Pode parecer impensável que duas adolescentes judias, nascidas e criadas na Califórnia, uma de classe média e outra de classe abastada (filha de Steven Spielberg) pudessem ter tido uma adolescência bastante parecida com a minha, mas é a mais pura realidade. É claro que há muitas coisas inerentes à tradição judaica e americana que nunca fizeram parte da minha vida, mas eu ter sido adolescente no mesmo período que elas (Alana é dois anos mais nova que eu, e Sasha tem a minha idade) fez a gente ter passado por experiências muito parecidas.
A começar pela obsessão por Seth Cohen e a admiração pela clavícula de Marissa Cooper. Seth Cohen e Marissa Cooper, se por acaso você não foi uma adolescente em 2004, eram dois personagens da série de The O.C. Eu amava The O.C. Alana e Sasha também amavam The O.C. Foi a primeira série que acompanhei de verdade, de ver cada episódio semanalmente com a minha irmã na sala de casa sem piscar. Alana também escutava as bandas dos posters que Seth Cohen tinha nas paredes do seu quarto. Nós três sonhávamos em encontrar um Seth Cohen quando fôssemos mais velhas.
Assim como eu, Alana e Sasha não eram as mais bonitas nem as mais cool do colégio onde estudavam. Alana também assistia Sex and The City escondida, na escuridão da noite. Sasha também assistiu Aos treze e ficou obcecada. Elas pediam roupas emprestadas para as amigas e as irmãs, tentavam parecer mais rebeldes do que realmente eram, não faziam muito sucesso com os meninos, choravam na frente do espelho, mentiam em casa para poder sair, usavam vestidos com canutilhos em festas chiques, suas orelhas inflamavam pelo constante uso de brincos gigantes de qualidade duvidosa e tomaram o primeiro porre antes mesmo do ensino médio.

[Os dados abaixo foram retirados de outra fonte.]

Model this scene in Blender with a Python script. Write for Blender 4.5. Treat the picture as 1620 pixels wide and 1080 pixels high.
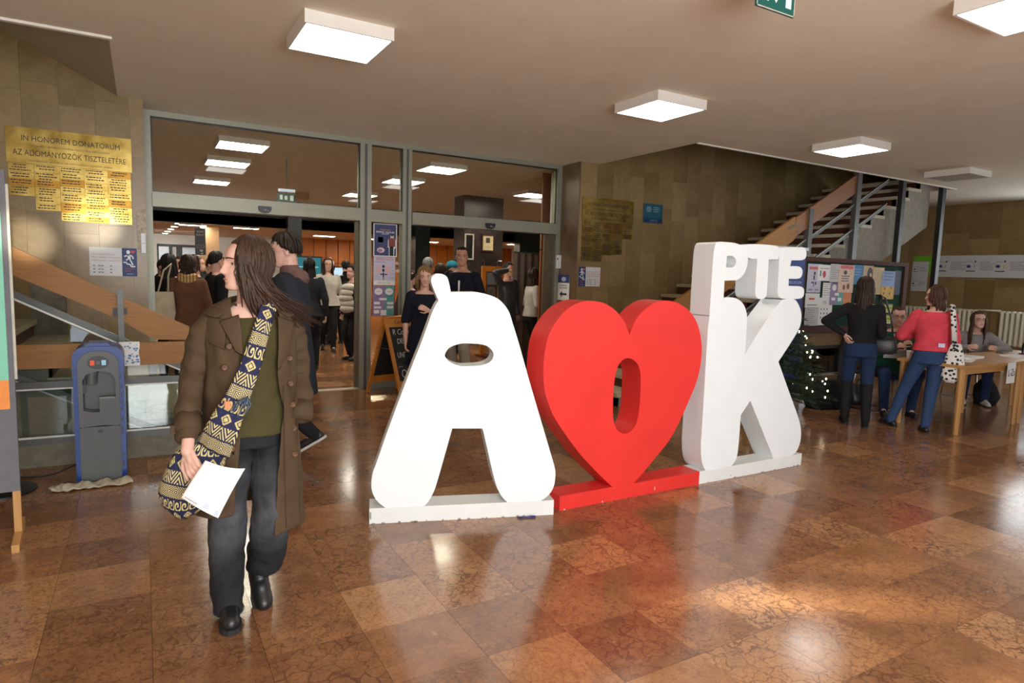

Faz sentido que, apesar de as nossas vidas serem tão diferentes, a gente tenha passado por coisas muito parecidas. Até uma pessoa chegar à vida adulta ela não pode fazer exatamente o que quiser. Sasha não tinha dinheiro, seu pai tinha. Ela não podia sair por aí gastando a fortuna da família com o que desse na telha aos 14 anos. As diferenças começam a aparecer mais tarde, quando os privilégios se tornam mais evidentes. Quando ter dinheiro, um sobrenome famoso, uma família culta, ou simplesmente ser nascida e criada no estado da Califórnia, nos Estados Unidos, viram privilégios que te levam para outros lugares e outros patamares. Ah, ter talento para a música também ajuda.
Agora Alana e Sasha são ricas, famosas, cool, exóticas, tocam em bandas, fazem turnês, atuam em filmes, frequentam lugares cheios de celebs, viajam o mundo e vestem Louis Vuitton.
Eu? Sou paga para escrever newsletters e posts de Linkedin, tomo vinho barato e suspiro em frente ao teclado porque não consigo tocar Modus, do Joji.